Chroniques

par laurent bergnach

récital Juliane Banse
Henze – Reimann – Rihm

1 CD WERGO (2017)
WER 7360 2
Accompagnée par l'orchestre, Juliane Banse chante Henze, Reimann et Rihm

Élève de Paul Steiner, Ruth Rohner, Brigitte Fassbaender et Daphne Evangelatos, Juliane Banse sert le répertoire (Mozart, Strauss, etc.) mais n’oublie pas la musique de ses contemporains. Pour preuve, depuis son rôle-titre dans Schneewittchen (Zurich, 1998) d’Heinz Holliger, le soprano multiplie les collaborations sur le long terme avec nombre de compositeurs [lire notre chronique du 15 avril 2013], dont les trois au programme de ce disque, Henze, Reimann et Rihm.

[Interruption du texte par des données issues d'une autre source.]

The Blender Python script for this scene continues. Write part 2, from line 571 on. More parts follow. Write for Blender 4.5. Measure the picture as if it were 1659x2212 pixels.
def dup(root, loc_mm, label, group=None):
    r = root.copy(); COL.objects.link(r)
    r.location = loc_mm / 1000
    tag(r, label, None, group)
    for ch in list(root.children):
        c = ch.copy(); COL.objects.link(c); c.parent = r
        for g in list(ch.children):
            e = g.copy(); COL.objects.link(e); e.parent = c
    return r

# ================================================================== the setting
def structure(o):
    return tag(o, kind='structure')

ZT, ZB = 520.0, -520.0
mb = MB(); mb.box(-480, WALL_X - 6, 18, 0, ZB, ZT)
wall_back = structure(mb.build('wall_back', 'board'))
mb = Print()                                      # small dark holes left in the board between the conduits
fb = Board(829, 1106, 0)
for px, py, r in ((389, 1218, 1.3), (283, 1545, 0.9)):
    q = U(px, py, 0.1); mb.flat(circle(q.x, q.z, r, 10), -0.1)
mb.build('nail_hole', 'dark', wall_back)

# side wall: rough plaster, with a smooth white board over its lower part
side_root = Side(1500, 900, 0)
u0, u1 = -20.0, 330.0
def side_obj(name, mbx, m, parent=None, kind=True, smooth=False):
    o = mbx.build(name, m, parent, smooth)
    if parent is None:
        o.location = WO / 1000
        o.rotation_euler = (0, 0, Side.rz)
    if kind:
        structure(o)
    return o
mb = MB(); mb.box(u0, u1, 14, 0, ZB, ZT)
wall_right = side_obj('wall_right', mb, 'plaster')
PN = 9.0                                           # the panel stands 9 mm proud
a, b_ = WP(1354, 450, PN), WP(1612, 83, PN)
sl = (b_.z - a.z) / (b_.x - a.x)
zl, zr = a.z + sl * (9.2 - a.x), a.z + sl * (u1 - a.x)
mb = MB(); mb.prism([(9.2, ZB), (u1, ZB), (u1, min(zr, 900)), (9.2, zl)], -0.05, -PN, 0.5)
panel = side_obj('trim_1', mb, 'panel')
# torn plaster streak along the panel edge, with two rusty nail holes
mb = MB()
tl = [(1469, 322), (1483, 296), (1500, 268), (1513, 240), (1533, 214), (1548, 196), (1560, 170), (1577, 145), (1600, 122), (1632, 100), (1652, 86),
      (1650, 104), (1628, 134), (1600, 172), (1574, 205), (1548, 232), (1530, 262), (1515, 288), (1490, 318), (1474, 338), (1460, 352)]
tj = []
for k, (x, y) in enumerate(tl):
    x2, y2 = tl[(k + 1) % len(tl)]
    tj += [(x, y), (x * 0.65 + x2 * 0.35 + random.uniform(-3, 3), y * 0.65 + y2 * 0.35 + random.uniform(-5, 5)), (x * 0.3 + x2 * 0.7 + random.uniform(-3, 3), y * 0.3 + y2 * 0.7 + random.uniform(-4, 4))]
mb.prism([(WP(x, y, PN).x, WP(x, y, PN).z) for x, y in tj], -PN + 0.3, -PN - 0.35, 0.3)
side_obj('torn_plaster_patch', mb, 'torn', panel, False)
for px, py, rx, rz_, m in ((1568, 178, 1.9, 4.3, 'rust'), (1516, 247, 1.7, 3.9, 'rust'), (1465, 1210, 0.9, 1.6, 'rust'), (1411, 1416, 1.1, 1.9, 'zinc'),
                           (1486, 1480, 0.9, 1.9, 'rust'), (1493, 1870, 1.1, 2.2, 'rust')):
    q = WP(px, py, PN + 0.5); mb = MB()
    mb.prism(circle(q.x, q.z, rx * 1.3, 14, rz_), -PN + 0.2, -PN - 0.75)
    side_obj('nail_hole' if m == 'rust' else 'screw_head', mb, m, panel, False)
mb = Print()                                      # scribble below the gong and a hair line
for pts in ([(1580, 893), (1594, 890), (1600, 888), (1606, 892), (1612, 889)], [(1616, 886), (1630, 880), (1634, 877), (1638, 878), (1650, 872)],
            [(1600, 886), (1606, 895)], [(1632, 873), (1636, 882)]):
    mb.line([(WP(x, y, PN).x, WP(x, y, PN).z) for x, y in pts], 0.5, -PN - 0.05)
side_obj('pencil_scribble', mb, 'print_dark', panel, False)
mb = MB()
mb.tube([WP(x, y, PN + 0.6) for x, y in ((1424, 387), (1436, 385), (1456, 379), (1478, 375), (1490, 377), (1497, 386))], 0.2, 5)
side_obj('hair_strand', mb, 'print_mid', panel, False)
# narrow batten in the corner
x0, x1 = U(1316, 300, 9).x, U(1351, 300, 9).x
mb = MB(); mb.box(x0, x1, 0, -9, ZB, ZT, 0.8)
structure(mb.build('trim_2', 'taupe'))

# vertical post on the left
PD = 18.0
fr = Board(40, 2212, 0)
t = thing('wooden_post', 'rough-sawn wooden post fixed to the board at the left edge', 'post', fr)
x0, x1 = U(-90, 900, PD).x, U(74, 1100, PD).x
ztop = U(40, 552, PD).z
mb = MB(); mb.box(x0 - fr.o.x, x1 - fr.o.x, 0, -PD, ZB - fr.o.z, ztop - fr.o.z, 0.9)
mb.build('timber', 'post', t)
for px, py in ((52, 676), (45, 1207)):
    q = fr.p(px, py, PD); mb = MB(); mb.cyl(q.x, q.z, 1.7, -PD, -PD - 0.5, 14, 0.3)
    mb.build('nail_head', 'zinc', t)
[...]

D’abord influencé par Stravinsky puis par les sériels, Hans Werner Henze (1926-2012) laisse une vingtaine d’opéras qui fit sa réputation et témoigne de son attrait pour la voix – « la musique prend sa source dans le langage parlé », affirme-t-il à la chroniqueuse Myriam Tétaz-Gramegna (in Au cœur de la création musicale, La Bibliothèque des Arts, 2018). Lorsqu’il entame L’Upupa und der Triumph der Sohnesliebe (Salzbourg, 2003) [lire notre critique du DVD], c’est en imaginant un rôle sur mesure pour Banse – un rendez-vous manqué pour cause de maternité. Elle se rattrape aujourd’hui en enregistrant Nachstücke und Arien (1957), bien que le chant n’y prédomine pas. En effet, dans cette pièce d’une vingtaine de minutes en cinq parties, deux airs forment de simples interludes aux trois nocturnes orchestraux qui gagnent en nervosité. L’auteur de Das Floß der Medusa (1968) [lire notre chronique du 13 mars 2018] y emprunte les mots d’Ingeborg Bachmann, future librettiste de Der Prinz von Homburg (1958) et Der junge Lord (1964), chantés pour la première fois à Donaueschingen par Gloria Davy.

Sappho est ici l’autre poétesse à l’honneur. Une centaine d’auteurs anciens ont évoqué l’artiste de Lesbos, née au VIIe siècle avant Jésus-Christ, mais nos connaissances sur elle et son legs restent fragmentaires. Traduits par le philologue classique Walter Jens, trois de ses textes soutiennent Drei Gedichte der Sappho (Hanovre, 2000), quart d’heure signé Aribert Reimann (né en 1936). Conduit par l’impeccable Christop Poppen, la Deutsche Radio Philharmonie Saarbrücken Kaiserslautern n’en étouffe pas la nature érotique, réduite à neuf instruments (cor anglais, basson, contrebasson, trois altos, deux violoncelles et une contrebasse). D’un lyrisme tendu, le chant prosodique met en relief la virtuosité de la diva, son agilité expressive, surtout dans les passages a cappella.

La musique domine chez Henze, la voix chez Reimann. Il revient à Wolfgang Rihm (né en 1952) d’opérer une symbiose entre les mots et les notes dans Aria/Ariadne (Cologne, 2002), un scénario pour soprano et petit orchestre inspiré par Dionysos-Dithyramben de Friedrich Nietzsche – le recueil qui fonderait l’opéra Dionysos [lire notre critique du 5 août 2010 et notre critique du DVD] –, plus tard intégré à Drei Frauen (Bâle, 2009), aux côtés des monodrames Penthesilea Monolog et Das Gehege [lire notre chronique du 19 janvier 2018]. Ce monologue de vingt-cinq minutes propose différents climats que la voix accompagne, passant de la colère au rire, de la certitude au questionnement.